Relativamente a este projeto, dizem-nos que lhes saiu um grande peso de cima. Viram que os trabalhadores foram pagos, que foi tudo muito transparente, muito honesto, que fizemos aquilo que a que nos propusemos e que tentámos melhorar e demos resposta quando houve solicitações das comunidades ou quando foram detetados problemas técnicos.
As aldeias de Lamika e de Lewomuda, por exemplo, dependem de uma terceira para ser abastecida e havia pessoas que colocavam roupa dentro da tubagem para que a água não fluísse para estas aldeias. A aldeia que estava a boicotar o curso da água é considerada como dona da nascente porque a terra onde esta está pertence a uma das família que ali vive e, por isso, assume a água como sua, não a quer partilhar.
Este tipo de questões está fora do âmbito do IMVF, mas comunicámos a situação ao Governo local e aos chefes das aldeias. São questões internas e políticas, ligadas a sentimentos de posse e da falta de vontade de partilhar a água. Apesar disso, o balanço é positivo e o chefe de distrito mostrou-se muito empenhado em querer resolver o problema e em melhorar o abastecimento de água a todas as aldeias.
Reduziu-se ainda assim a deslocação até ao ponto de água, porque antes tinham de andar até ao reservatório e agora passam a andar só até ao fontanário mais próximo, em média conseguimos ter 5 a 7 famílias por cada fontanário.
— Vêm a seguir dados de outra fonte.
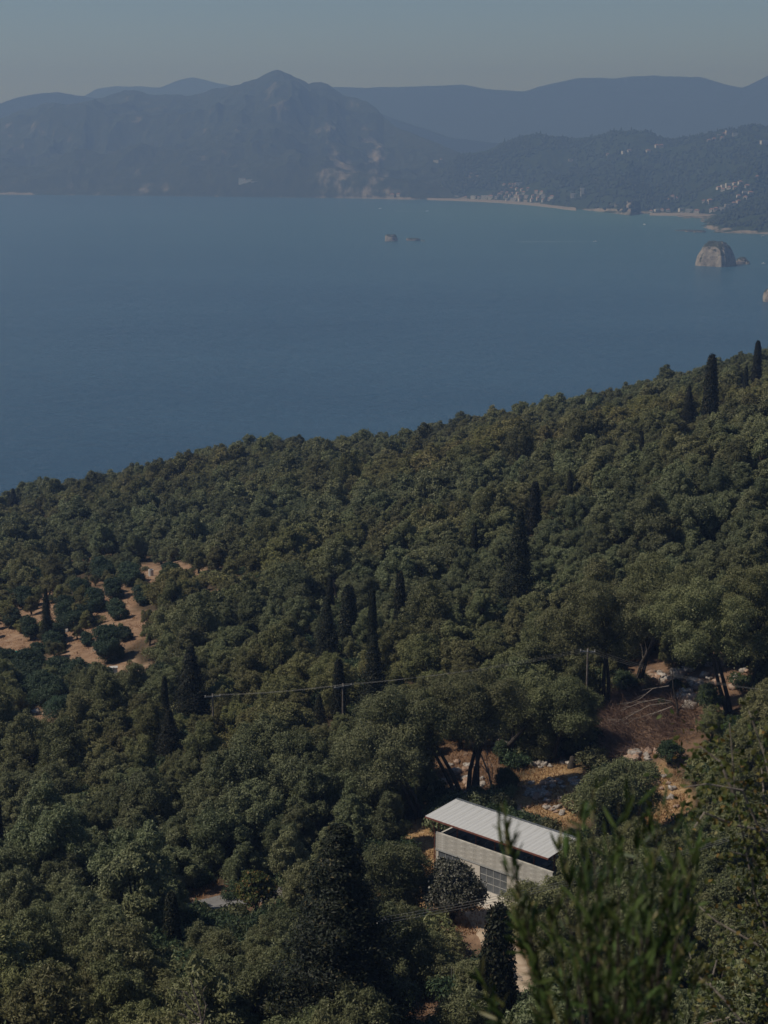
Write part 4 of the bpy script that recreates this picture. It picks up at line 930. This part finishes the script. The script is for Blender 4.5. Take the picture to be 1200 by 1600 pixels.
for z_, L0 in byz.items():
    L0.sort(); nb_ = max(1, -(-len(L0) // 24)); bands = ['top', 'upper', 'middle', 'lower', 'bottom']; per = -(-len(L0) // nb_)
    for q in range(nb_):
        for i, (a, b_, s) in enumerate(sorted((v[1], v[0], v[2]) for v in L0[q * per:(q + 1) * per])):
            P = hit(a, b_); k_ = dist_px(*P); r = s / k_ * .75; v_ = int(rng.integers(0, 7))
            o = obj('limestone_boulder', rm[v_], loc=P + [0, 0, r * .2], rot=(rng.uniform(-.4, .4), rng.uniform(-.4, .4), rng.uniform(0, 6)), scale=r * 1.15)
            band = '' if nb_ == 1 else bands[q if nb_ > 3 else q + 1] + ' band of '
            tag(o, f"{'large' if s > 9 else ('mid-sized' if s > 5.5 else 'small')} {'rust-stained' if v_ % 3 == 0 else 'pale'} rock, {ordn(i)} from the left, {band}{z_}", 'rock', 'limestone rocks on ' + z_)
def in_area(n_, areas):
    out = []
    wgt = np.array([a[2] * a[3] for a in areas], float); wgt /= wgt.sum()
    for a in rng.choice(len(areas), n_, p=wgt):
        cx, cy, rx, ry = areas[a]; t = rng.uniform(0, 6.28); q = math.sqrt(rng.random()); out.append((cx + rx * q * math.cos(t), cy + ry * q * math.sin(t)))
    return out
def fast_ground(pts):
    """Image points to ground points, by a shared march."""
    pts = np.array(pts); D = np.array([ray(a, b_) for a, b_ in pts]); Y = 70. + rng.random(len(pts)) * .6; done = np.zeros(len(pts), bool)
    while (~done).any() and Y.min() < 700:
        i = np.where(~done)[0]; x = D[i, 0] / D[i, 1] * Y[i]; z = H + D[i, 2] / D[i, 1] * Y[i]; h_ = terr(x, Y[i]) >= z; done[i[h_]] = True; Y[i[~h_]] += .6
        if Y[~done].size and Y[~done].min() > 690: break
    x = D[:, 0] / D[:, 1] * Y; return np.stack([x, Y, terr(x, Y)], 1)
ga = [(870, 1240, 70, 55), (1035, 1250, 38, 55), (660, 1350, 26, 75), (735, 1440, 60, 22), (640, 1590, 60, 45), (735, 1200, 80, 55), (565, 1390, 40, 35), (330, 1395, 50, 14), (300, 1420, 14, 12), (385, 1395, 30, 14), (430, 1410, 20, 20), (1000, 1120, 80, 70), (180, 920, 60, 40), (150, 990, 80, 40), (20, 1000, 50, 30)]
G = fast_ground(in_area(34000, ga))
k = len(G); hgt = rng.uniform(.10, .30, k) * (.4 + .9 * (fbm(G[:, 0] / 3, G[:, 1] / 3, 0, 2, 4) > -.1)); th = rng.uniform(0, 6.28, k); wv = np.stack([np.cos(th), np.sin(th), th * 0], 1) * .055
ln = np.stack([rng.normal(0, .55, k), rng.normal(0, .55, k), np.ones(k)], 1) * hgt[:, None]
V = np.stack([G - wv - [0, 0, .05], G + wv - [0, 0, .05], G + ln], 1).reshape(-1, 3)
tag(obj('dry_grass', mesh('dry_grass', V, np.arange(k * 3).reshape(-1, 3), M['grass'])), 'golden dry grass on the rocky slope and verges', 'grass', kind='stuff')
# brown brush: thousands of thin twigs lying downhill to the left
G = fast_ground(in_area(9000, [(1000, 1130, 62, 50), (965, 1150, 28, 45), (1060, 1130, 40, 30), (1010, 1095, 50, 26), (950, 1120, 26, 40)]))
k = len(G); dirv = np.stack([rng.normal(-.7, .5, k), rng.normal(-.3, .4, k), rng.uniform(.05, .9, k)], 1); dirv /= np.linalg.norm(dirv, axis=1, keepdims=True); Lg = rng.uniform(.6, 2.0, (k, 1))
side = np.cross(dirv, rng.normal(0, 1, (k, 3))); side /= np.linalg.norm(side, axis=1, keepdims=True); side *= .022; st = G + np.stack([0 * Lg[:, 0], 0 * Lg[:, 0], rng.uniform(0, .7, k)], 1)
V = np.stack([st - side, st + side, st + dirv * Lg + side * .4, st + dirv * Lg - side * .4], 1).reshape(-1, 3)
tag(obj('dry_brush', mesh('dry_brush', V, np.arange(k * 4).reshape(-1, 4), M['twig'])), 'brown tangle of dead brush on the slope', 'brush', kind='stuff')
def limb_tree(name, P, trunk, spec, m_, label, cat, seed=0, r0=.09):
    """Bare wood: a trunk polyline (image points at P's distance) and forking branches."""
    r_ = random.Random(seed); t = empty(name, P); tag(t, label, cat); D = P[1]
    pts = [aty(a, b_, D + c_) - P for a, b_, c_ in trunk]; tb = MB(); tb.tube(pts, np.linspace(r0, r0 * .35, len(pts)), 6); tb.build('trunk', m_, t)
    for br in spec:
        q = [aty(a, b_, D + c_) - P for a, b_, c_ in br]; b2 = MB(); b2.tube(q, np.linspace(r0 * .5, r0 * .12, len(q)), 5)
        for _ in range(5):
            i = r_.randrange(len(q) - 1); s_ = q[i] * .5 + q[i + 1] * .5; d = (q[-1] - q[0]); d = d / (np.linalg.norm(d) + 1e-6); e = s_ + (d + np.array([r_.uniform(-.5, .5), r_.uniform(-.5, .5), r_.uniform(-.3, .5)])) * r_.uniform(.5, 1.0) * np.linalg.norm(q[-1] - q[0]) * .4
            b2.tube([s_, (s_ + e) / 2 + [0, 0, .05], e], [r0 * .22, r0 * .15, r0 * .06], 4)
        b2.build('branch', m_, t)
    return t
P = hit(1058, 1118)
limb_tree('fallen_tree', P + [0, 0, .6], [(1062, 1112, 0), (1048, 1096, -.5), (1030, 1092, -1)], [[(1045, 1072, 0), (1020, 1076, -.5), (1000, 1092, -1), (975, 1102, -1.5)], [(1048, 1098, 0), (1015, 1102, -.5), (985, 1118, -1), (966, 1132, -1.5)], [(1040, 1108, -1), (1010, 1118, -1.5), (990, 1124, -2), (975, 1136, -2)], [(1030, 1092, -1), (1000, 1098, -1.5), (970, 1110, -2)], [(1050, 1104, -1), (1020, 1116, -1.5), (1002, 1134, -2)]], M['pale_bark'], 'fallen tree with bare pale branches over the brown brush', 'tree', 3, .13)
P = hit(1008, 1062)
limb_tree('dead_tree', P, [(1008, 1062, 0), (1006, 1040, 0), (1003, 1012, 0), (996, 995, 0)], [[(1005, 1020, 0), (1000, 1005, 0), (994, 993, 0)], [(1006, 1035, 0), (1010, 1015, 0), (1008, 1003, 0)]], M['pale_bark'], 'pale bare stem standing in shade above the brush', 'tree', 4, .12)
P = hit(1060, 1128)
limb_tree('dead_snag', P, [(1060, 1128, 0), (1058, 1100, 0), (1052, 1075, 0), (1050, 1045, 0)], [[(1060, 1110, 0), (1070, 1098, 0), (1082, 1104, 0)], [(1058, 1095, 0), (1066, 1080, 0), (1060, 1070, 0)], [(1060, 1120, 0), (1072, 1116, 0), (1080, 1124, 0)]], M['bark'], 'dark twisted snag at the top of the brown brush', 'tree', 5, .14)
P = hit(770, 1238)
limb_tree('bare_olive', P, [(770, 1238, 0), (764, 1210, 0), (752, 1180, 0), (735, 1155, 0), (712, 1148, 0)], [[(766, 1215, 0), (762, 1195, 0), (758, 1175, 0)], [(764, 1210, 0), (752, 1195, 0), (742, 1185, 0)], [(752, 1182, 0), (740, 1165, 0), (722, 1140, 0), (700, 1132, 0)], [(768, 1225, 0), (770, 1200, 0), (756, 1165, 0)]], M['pale_bark'], 'slender pale bare tree beside the dark trunks behind the shed', 'tree', 6, .12)
P = aty(318, 1640, 32); P[2] = terr(P[0], P[1])
limb_tree('dead_sapling', P, [(322, 1760, 0), (316, 1600, 0), (310, 1570, 0), (298, 1533, 0)], [[(317, 1600, 0), (322, 1570, 0), (309, 1539, 0)], [(314, 1590, 0), (295, 1575, 0), (280, 1552, 0), (279, 1550, 0)], [(316, 1600, 0), (300, 1600, 0), (284, 1584, 0)], [(311, 1572, 0), (300, 1560, 0), (290, 1552, 0)]], M['pale_bark'], 'bare pale dead sapling poking in at the bottom', 'tree', 7, .036)
P = hit(893, 1200); o = obj('tree_stump', None, loc=P) if False else None
st = MB(); st.tube([(0, 0, -.3), (0, 0, .2), (.08, 0, .8), (.02, 0, 1.25)], [.55, .45, .34, .22], 8); st.tube([(.1, 0, .7), (.4, -.1, 1.1)], [.2, .1], 6)
tag(st.build('tree_stump', M['bark'], None, True, loc=P), 'dark gnarled stump on top of the golden slope', 'stump')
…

Este ano a época das chuvas já está a ser melhor e as nascentes estão cheias de água, até já estamos a substituir os reservatórios para terem mais capacidade. No fundo, o sucesso deste projeto também depende muito das condições da natureza.
O ano passado fizemos uma formação em manutenção dos sistemas de abastecimento de água que abordou o que é preciso fazer na nascente e nas infraestruturas que existem ao longo de todo o sistema de transmissão – a tubagem, os tempos para a verificação destes sistemas, etc. Existe um Comité de Água em algumas aldeias que, no fundo, é um grupo de pessoas que é responsável por ir verificar todo este sistema, se está a haver perdas de água, infiltrações, se os fontanários estão a funcionar, entre outras questões, por isso acredito que o projeto vá ter sustentabilidade.
Embora estes Comités estejam em níveis de maturidade diferentes, praticamente todas as aldeias têm um comité e todos participaram nesta formação.A Worldvision Indonésia, o ano passado esteve a trabalhar nestas aldeias e interveio sobretudo nesta temática da formação e manutenção destes Comités de Água para garantir que as lideranças do distrito e das aldeias trabalham nesta esfera. Esta organização focou o trabalho nesta parte da gestão e do funcionamento dos comités e nós trabalhámos a parte técnica. Foi um casamento muito bom.